Haffner’s “Art is Everywhere” Contest
Check out this video on the Haffner’s/Esperanza partnership!
Young artists in Lawrence find beauty in plain sight
By Linda Greenstein Globe Correspondent,Updated December 19, 2019, 6:24 p.m.
The city of Lawrence has been publicly maligned for years. Media reports emphasize gangs, crime, and the 2018 gas explosions that devastated the community and forced thousands of families out of their homes for months.
Lilli Leggio, an art teacher at Esperanza Academy,a tuition-free, independent middle school for girls, discovered that this negative image is impacting the city’s young people.
“There is a dissonance in disliking where you are from because it is, in a way, disliking an inescapable part of yourself and sometimes you leave/run, trying to escape the connection or stain without fully understanding why,” said Leggio. “This is how a community loses talented young people and human capital.”
This fall, Leggio was approached by Haffner’s, an energy company founded in Lawrence in 1925, with the idea of wrapping an oil truck in student artwork.
Excitedly, the school created the “Art is Everywhere: Lawrence is a Masterpiece Contest” to create and choose the artwork for the truck.
Leggio’s enthusiasm was not immediately matched by her students, who didn’t at first see beauty in their city.
“I was focused on how great it was going to be that we’d get our artwork on a truck. In class I felt skepticism and caution from the girls, which shook me,” she said. “I should have known! I can tell you from firsthand experience as a girl who grew up in a community similar to Lawrence, surrounded by affluent communities with high-achieving schools and beautiful homes, that you start picking up those dissonant feelings about your hometown.”
Leggio, who grew up in West New York, N.J., and now lives in Newburyport, decided to show her students “beauty hiding in plain sight” by escorting them on walking field trips to take photos of Lawrence that would become the basis of their artwork.
Exploring the city had an immediate impact on the students.

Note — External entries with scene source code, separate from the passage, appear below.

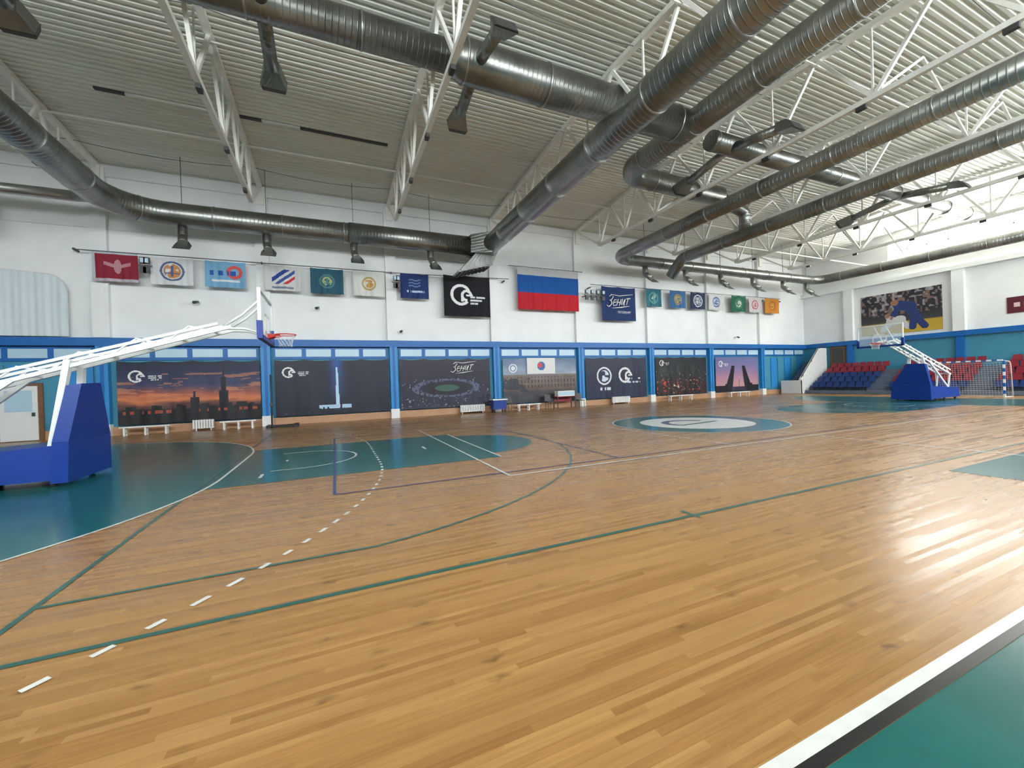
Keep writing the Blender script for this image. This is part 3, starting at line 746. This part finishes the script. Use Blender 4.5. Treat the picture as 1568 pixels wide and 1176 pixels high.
def f_zen(U, V, a): return np.tile(np.array([[22., 50., 102.]]), (len(U), 1))+(fbm(U*4, V*4, 2)[:, None]-.5)*10
def hang(name, x0, x1, z0, z1, fn, fold=0.03, fn_=2, nx=64, nz=50, y=22.5):
    return panel(name, (x0, y, z0), (x1-x0, 0, 0), (0, 0, z1-z0), fn, nx, nz, 'cloth', fold, fn_, gain=.94)
B = [(-9.10, -7.60, 6.56, 7.80, f_red), (-7.18, -5.66, 6.55, 7.76, emblem((222, 224, 226), (90, 100, 140), (205, 140, 90))), (-5.22, -3.65, 6.55, 7.76, f_lb),
     (-2.9, -1.36, 6.55, 7.78, f_diag), (-.92, .6, 6.5, 7.78, emblem((40, 88, 108), (80, 130, 130), (170, 180, 130), .25)), (1.06, 2.63, 6.5, 7.8, emblem((222, 222, 218), (190, 160, 90), (205, 150, 90), .24)),
     (3.45, 4.98, 6.5, 7.85, f_navy)]
for (x0, x1, z0, z1, fn) in B: hang('hanging_banner', x0, x1, z0, z1, fn)
hang('hanging_banner', 5.83, 8.6, 5.62, 7.95, f_black, 0.02, 2, 110, 90)
hang('national_flag', 10.44, 14.8, 6.2, 8.8, f_rus, 0.03, 5, 90, 80)
zb_ = hang('hanging_banner', 16.6, 19.45, 5.7, 8.0, f_zen, 0.02, 2, 60, 40)
script_letters(16.95, 22.38, 6.62, 0.80, zb_)
text_mesh('ПЕТЕРБУРГ', (18.4, 22.4, 6.25), 0.2, zb_, 'white', 0.0)
R_ = [(20.4, 21.84, emblem((46, 110, 125), (100, 160, 160), (180, 195, 180), .3)), (22.65, 24.2, emblem((55, 105, 155), (170, 145, 80), (180, 170, 110), .28)), (24.7, 26.2, emblem((40, 52, 88), (205, 210, 215), (160, 170, 185), .34)),
      (26.6, 28.2, emblem((212, 214, 214), (70, 90, 150), (130, 150, 190), .28)), (29.1, 30.75, emblem((36, 105, 80), (80, 140, 105), (210, 215, 205), .3)), (31.1, 32.65, emblem((212, 207, 207), (190, 90, 95), (210, 180, 180), .27)), (33.1, 34.9, emblem((215, 140, 50), (180, 105, 40), (225, 180, 100), .28))]
for i, (x0, x1, fn) in enumerate(R_): hang('hanging_banner', x0, x1, 6.8, 8.05, fn)
b = MB()  # unseen glowing panes in the near wall, added to light the hall
b.tube([(-9.7, 22.60, 7.84), (4.0, 22.60, 7.86), (9.9, 22.60, 8.0)], 0.02, 'darkgrey', 6); b.tube([(9.9, 22.60, 8.83), (15.2, 22.60, 8.83)], 0.02, 'darkgrey', 6); b.tube([(15.8, 22.60, 8.07), (35.2, 22.60, 8.1)], 0.02, 'darkgrey', 6)
for x in (-9.7, -3, 3, 9.6, 15.8, 21, 27, 33, 35.2): b.box(x-0.03, x+0.03, 22.58, 22.99, 7.82, 7.9, 'darkgrey')
b.build('banner_rail')
for x0 in (15.1, 3.0, -7.5):
    b = MB(); ww = 1.3 if x0 > 10 else 0.35
    for i in range(4 if x0 > 10 else 2):
        xx = x0+0.05+i*ww/3
        b.box(xx, xx+0.22, 22.2, 22.3, 7.35, 7.6, 'darkgrey'); b.box(xx, xx+0.22, 22.2, 22.3, 6.95, 7.2, 'darkgrey'); b.box(xx+0.03, xx+0.19, 22.17, 22.2, 7.38, 7.57, 'panel')
        b.box(xx+0.09, xx+0.13, 22.3, 22.99, 7.2, 7.25, 'darkgrey')
    b.beam((x0, 22.3, 7.27), (x0+ww+0.1, 22.3, 7.27), 0.05, 0.05, 'darkgrey')
    b.build('wall_floodlight')
for (x, z) in ((-5.6, 5.9), (3.5, 4.75), (-0.6, 5.85), (30.0, 4.8)):
    b = MB(); b.box(x-0.05, x+0.05, 22.9, 22.99, z-0.05, z+0.05, 'white'); b.tube([(x, 22.9, z), (x, 22.72, z-0.02)], 0.03, 'white', 10); b.tube([(x, 22.8, z), (x-0.1, 22.56, z-0.08)], [0.05, 0.07], 'darkgrey', 12); b.build('security_camera')

# ------------------------------------------------------------------ basketball stands
def stand(xr, s):
    def T(x, y, z): return (xr+s*x, CY+y, z)
    root = bpy.data.objects.new('basketball_hoop_stand', None); COL.objects.link(root)
    def hx(b, pb, pt, key):
        if s < 0: pb = pb[::-1]; pt = pt[::-1]
        b.hexa([T(*p) for p in pb], [T(*p) for p in pt], key)
    b = MB()
    hx(b, [(-6.9, -.6, .14), (-3.9, -.6, .14), (-3.9, 1.0, .14), (-6.9, 1.0, .14)], [(-6.9, -.56, .62), (-3.9, -.56, .80), (-3.9, .96, .80), (-6.9, .96, .62)], 'pad')
    hx(b, [(-3.95, -.62, .08), (-3.70, -.62, .08), (-3.70, 1.06, .08), (-3.95, 1.06, .08)], [(-3.92, -.60, .86), (-3.68, -.60, .86), (-3.68, 1.0, .86), (-3.92, 1.0, .86)], 'pad')
    hx(b, [(-3.92, -.60, .862), (-3.68, -.60, .862), (-3.68, 1.0, .862), (-3.92, 1.0, .862)], [(-3.75, -.46, 1.95), (-3.52, -.46, 1.98), (-3.52, .26, 2.0), (-3.75, .26, 1.97)], 'pad')
    b.build('padding', root)
    b = MB()
    for x in (-6.6, -5.4, -3.95):
        for y in (-.5, .85):
            c = T(x, y, .065); b.tube([(c[0], c[1]-.03, c[2]), (c[0], c[1]+.03, c[2])], .055, 'black', 12)
            b.box(c[0]-.03, c[0]+.03, c[1]-.04, c[1]+.04, .07, .18, 'darkgrey')
    b.build('casters', root)
    b = MB()
    za = lambda x: 1.68+.312*(x+5.9)
    for y in (-.24, .24):
        b.beam(T(-3.98, y*1.9, .75), T(-3.8, y, za(-3.8)+.12), .10, .12, 'white')
        b.beam(T(-6.3, y*1.5, .6), T(-4.6, y, za(-4.6)), .07, .08, 'white')
        b.beam(T(-6.9, y, za(-6.9)), T(-1.05, y, za(-1.05)), .07, .08, 'white')
        b.beam(T(-6.9, y, za(-6.9)+.24), T(-1.3, y, za(-1.3)+.14), .05, .06, 'white')
        k = 0; x = -6.8
        while x < -1.6:
            x2 = x+.45; z1 = za(x)+(.24 if k % 2 else 0); z2 = za(x2)+(0 if k % 2 else .22)
            b.beam(T(x, y, z1), T(x2, y, z2), .03, .03, 'white'); x = x2; k += 1
        b.beam(T(-6.8, y, za(-6.8)), T(-6.6, y, .6), .06, .06, 'white')
        p = fillet([T(-1.2, y, za(-1.2)+.05), T(-.85, y, 3.45), T(-.44, y, 3.88)], .12, 4); b.tube(p, .03, 'white', 10)
        p = fillet([T(-1.2, y, za(-1.2)), T(-.8, y, 3.15), T(-.44, y*.8, 3.05)], .12, 4); b.tube(p, .03, 'white', 10)
    x = -6.8
    while x < -1.2:
        b.beam(T(x, -.24, za(x)), T(x, .24, za(x)), .04, .04, 'white'); x += .6
    b.build('lift_arm', root)
    b = MB()
    g0, g1 = sorted((xr+s*-.40, xr+s*-.38)); b.box(g0, g1, CY-.9, CY+.9, 2.9, 3.95, 'glass')
    f0, f1 = sorted((xr+s*-.44, xr+s*-.37))
    for (y0, y1, z0, z1, kk) in ((-.92, -.88, 2.88, 3.97, 'white'), (.88, .92, 2.88, 3.97, 'white'), (-.88, .88, 3.92, 3.97, 'white')): b.box(f0, f1, CY+y0, CY+y1, z0, z1, kk)
    b.box(f0-.02, f1+.02, CY-.93, CY+.93, 2.86, 2.95, 'pad')
    for sy in (-.9, .9): b.box(f0-.02, f1+.02, CY+sy-.05, CY+sy+.05, 2.86, 3.25, 'pad')
    h0, h1 = sorted((xr+s*-.378, xr+s*-.372))
    for (y0, y1, z0, z1) in ((-.295, -.245, 3.05, 3.5), (.245, .295, 3.05, 3.5), (-.295, .295, 3.45, 3.5), (-.295, .295, 3.05, 3.1)): b.box(h0, h1, CY+y0, CY+y1, z0, z1, 'white')
    b.build('backboard', root)
    b = MB(); b.torus(T(0, 0, 3.05), .225, .012, 'orange')
    q0, q1 = sorted((xr+s*-.37, xr+s*-.22)); b.box(q0, q1, CY-.09, CY+.09, 2.98, 3.06, 'orange'); b.beam(T(-.36, -.07, 2.95), T(-.1, -.2, 3.04), .02, .03, 'orange'); b.beam(T(-.36, .07, 2.95), T(-.1, .2, 3.04), .02, .03, 'orange')
    b.build('rim', root)
    b = MB()
    for i in range(12):
        for d in (-1, 1):
            pts = []
            for k in range(5):
                a = 2*math.pi*(i+d*k*.5)/12; rr = [.225, .185, .155, .135, .14][k]; c = T(0, 0, 3.04-.07*k)
                pts.append((c[0]+rr*math.cos(a), c[1]+rr*math.sin(a), c[2]))
            b.tube(pts, .0035, 'net', 4, False)
    b.build('net', root)
stand(-1.04, 1); stand(24.6, -1)

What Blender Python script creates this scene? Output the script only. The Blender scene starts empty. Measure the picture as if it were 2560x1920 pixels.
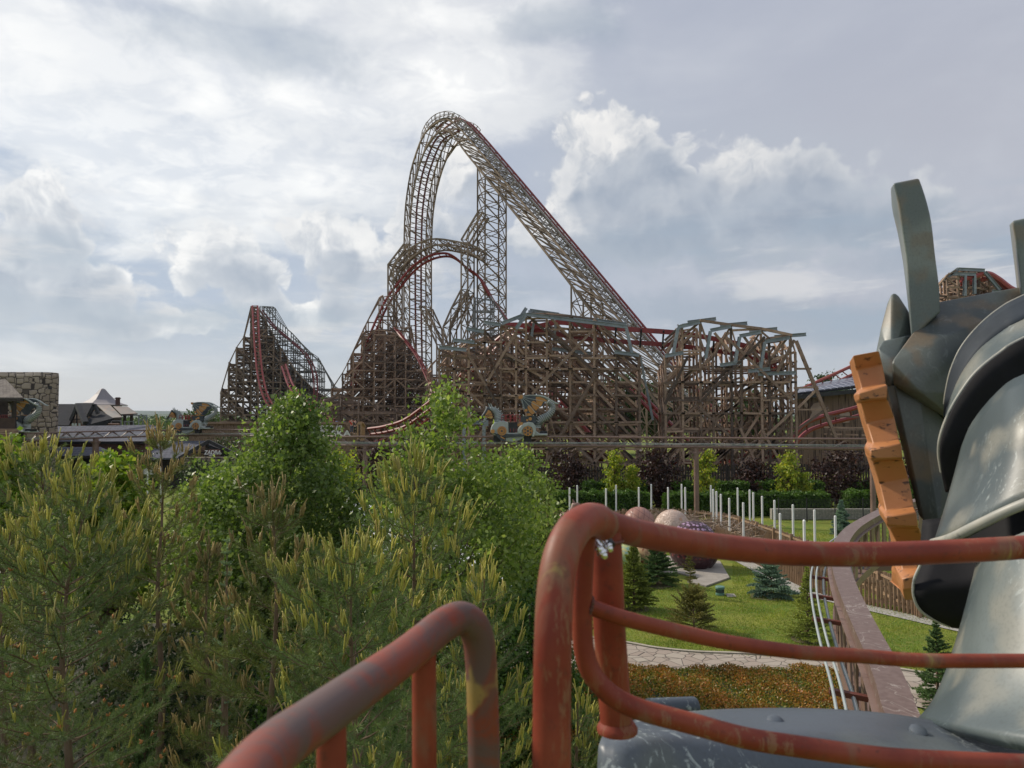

“When I was taking photos, I was actually seeing what Lawrence is and how amazing and honoring it is to live in Lawrence. OMG Lawrence is beautiful and I don’t care what anyone says about my hometown,” wrote Yazlynn Fernandez, 12, in an essay about her experience.
“Many people focus on the negative things about Lawrence. But they’re just ignorant and closed minded, you can see how empowering, diverse, and historical Lawrence is,” wrote Jinyla Wilson, 12.
“Art and beauty exist all around Lawrence — sometimes in the unlikeliest of places — for those who pay attention with curious eyes,” said Leggio. “It is a delightful reward awaiting when we divert our eyes from cellphones and look around. This contest is about beautifying the community with our art and about encouraging citizens to explore what is interesting, compelling, and beautiful, hidden or in plain sight throughout Lawrence.”
Opened in 2006, Esperanza Academy is an independent school that welcomes girls of diverse faiths, races, and cultures. The tuition-free school is privately funded through donors.
The students’ impressive artwork captures the grandeur of Lawrence’s mill architecture, bridges, and the way the buildings look at sunset. The work of two students will be featured on the Haffner’s truck in January, but for Leggio all the students are winners.
“These paintings depict the hope and love that the girls have for Lawrence,” she said, “it is empowering and, in a way, they are taking back the narrative of what Lawrence is and can be.”